Mercedes-Benz's race cars are well known by the legendary Silver Arrow name. Here is a fleet of Silver Arrows from over the decades. What a sight!

The museum includes a gift shop as well as a full-fledged new car dealership and a Young Classics showroom. That's quite an impressive fleet of 1980s vintage vehicles, at prices around €10,000 or so.

Getting back to the hotel was in itself quite dicey, due to the Stuttgart street layout, confusing instructions from the Garmin GPS, and the cramped parking garage under the hotel. By this point, my mother was begging me to reconsider my driving plans; she hadn't even considered that European driving conditions are more Asian cramped than American spacious! She was absolutely convinced, again, that if I insist on sticking to my schedule, I was guaranteed to do some damage to a brand-new $63K luxury car.

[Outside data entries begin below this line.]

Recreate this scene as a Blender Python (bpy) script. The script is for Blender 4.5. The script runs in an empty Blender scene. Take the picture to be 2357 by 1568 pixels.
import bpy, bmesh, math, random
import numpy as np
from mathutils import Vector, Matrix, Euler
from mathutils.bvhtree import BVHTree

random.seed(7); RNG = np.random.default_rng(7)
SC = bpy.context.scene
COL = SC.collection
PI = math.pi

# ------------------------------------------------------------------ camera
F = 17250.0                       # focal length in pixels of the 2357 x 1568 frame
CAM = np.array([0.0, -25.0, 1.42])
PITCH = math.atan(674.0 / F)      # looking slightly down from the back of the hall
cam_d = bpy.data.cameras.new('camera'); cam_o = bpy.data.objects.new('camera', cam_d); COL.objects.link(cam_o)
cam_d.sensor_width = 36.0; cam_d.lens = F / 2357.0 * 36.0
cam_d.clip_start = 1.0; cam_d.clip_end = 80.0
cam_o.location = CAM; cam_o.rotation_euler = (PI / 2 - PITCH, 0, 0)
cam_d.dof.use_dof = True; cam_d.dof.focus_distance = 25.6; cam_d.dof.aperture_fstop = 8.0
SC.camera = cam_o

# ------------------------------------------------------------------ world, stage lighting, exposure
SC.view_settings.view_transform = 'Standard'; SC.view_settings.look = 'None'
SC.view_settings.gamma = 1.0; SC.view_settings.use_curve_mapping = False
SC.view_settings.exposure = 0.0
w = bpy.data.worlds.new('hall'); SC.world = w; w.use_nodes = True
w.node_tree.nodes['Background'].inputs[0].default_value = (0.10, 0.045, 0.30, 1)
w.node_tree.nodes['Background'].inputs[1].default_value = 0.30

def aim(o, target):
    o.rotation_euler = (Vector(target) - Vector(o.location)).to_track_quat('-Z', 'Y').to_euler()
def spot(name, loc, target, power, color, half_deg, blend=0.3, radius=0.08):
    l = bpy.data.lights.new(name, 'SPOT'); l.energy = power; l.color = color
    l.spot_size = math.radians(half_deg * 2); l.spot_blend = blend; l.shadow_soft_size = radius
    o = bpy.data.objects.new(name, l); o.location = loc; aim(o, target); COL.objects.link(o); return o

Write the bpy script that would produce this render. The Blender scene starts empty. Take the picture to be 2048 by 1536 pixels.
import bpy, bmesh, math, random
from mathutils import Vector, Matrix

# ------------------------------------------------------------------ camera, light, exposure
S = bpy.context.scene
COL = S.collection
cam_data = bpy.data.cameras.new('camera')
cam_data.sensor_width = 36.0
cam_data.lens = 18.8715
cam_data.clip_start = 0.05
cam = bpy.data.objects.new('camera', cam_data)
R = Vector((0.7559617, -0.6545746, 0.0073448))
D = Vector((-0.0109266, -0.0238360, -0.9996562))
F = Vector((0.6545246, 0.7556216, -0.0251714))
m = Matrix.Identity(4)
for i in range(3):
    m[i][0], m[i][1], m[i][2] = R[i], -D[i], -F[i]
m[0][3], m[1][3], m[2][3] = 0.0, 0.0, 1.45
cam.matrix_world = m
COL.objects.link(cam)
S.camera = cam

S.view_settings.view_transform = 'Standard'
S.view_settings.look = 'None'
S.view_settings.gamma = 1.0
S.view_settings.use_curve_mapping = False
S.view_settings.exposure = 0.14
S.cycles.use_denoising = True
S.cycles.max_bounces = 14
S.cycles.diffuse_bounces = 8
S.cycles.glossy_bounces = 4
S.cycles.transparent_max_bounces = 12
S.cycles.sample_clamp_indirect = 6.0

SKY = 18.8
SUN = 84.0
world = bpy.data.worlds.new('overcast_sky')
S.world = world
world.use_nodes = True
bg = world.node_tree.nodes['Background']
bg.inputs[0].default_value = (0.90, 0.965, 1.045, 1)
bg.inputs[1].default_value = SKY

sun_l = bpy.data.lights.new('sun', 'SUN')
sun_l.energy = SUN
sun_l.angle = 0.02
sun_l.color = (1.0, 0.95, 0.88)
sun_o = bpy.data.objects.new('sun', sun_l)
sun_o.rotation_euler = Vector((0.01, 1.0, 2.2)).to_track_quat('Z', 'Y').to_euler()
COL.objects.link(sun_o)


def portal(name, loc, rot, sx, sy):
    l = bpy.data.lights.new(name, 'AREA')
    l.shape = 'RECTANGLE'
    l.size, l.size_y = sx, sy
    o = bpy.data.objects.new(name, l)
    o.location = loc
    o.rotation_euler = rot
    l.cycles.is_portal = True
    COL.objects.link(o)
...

We ended up winding down with a stroll on Königstraße (this time together, rather than by myself as was the case the previous night) to further take in the lovely Stuttgart atmosphere, before retiring early for the night to ensure proper rest for the long drive the next day.

Though as it would turn out, I'd end up waking up way too early, and spending three hours or so of the pre-dawn hours camping out in the car to further figure out its functions. I activated the COMAND navigation system anyway - and programmed my folks' address into it; it wanted to take a long swim to Baltimore, then take the US interstate system to California, to make the 9,500-kilometer trip. At least it had a rudimentary map of Europe with terrain data, but no road data. I also made sure to load six CDs into the CD changer to prepare for the drive, then back in the room just before dawn, pulled out my laptop, found that Microsoft AutoRoute (European version of Streets & Trips) had been installed after all, and used it to plot my route out of Stuttgart and toward the day's destinations.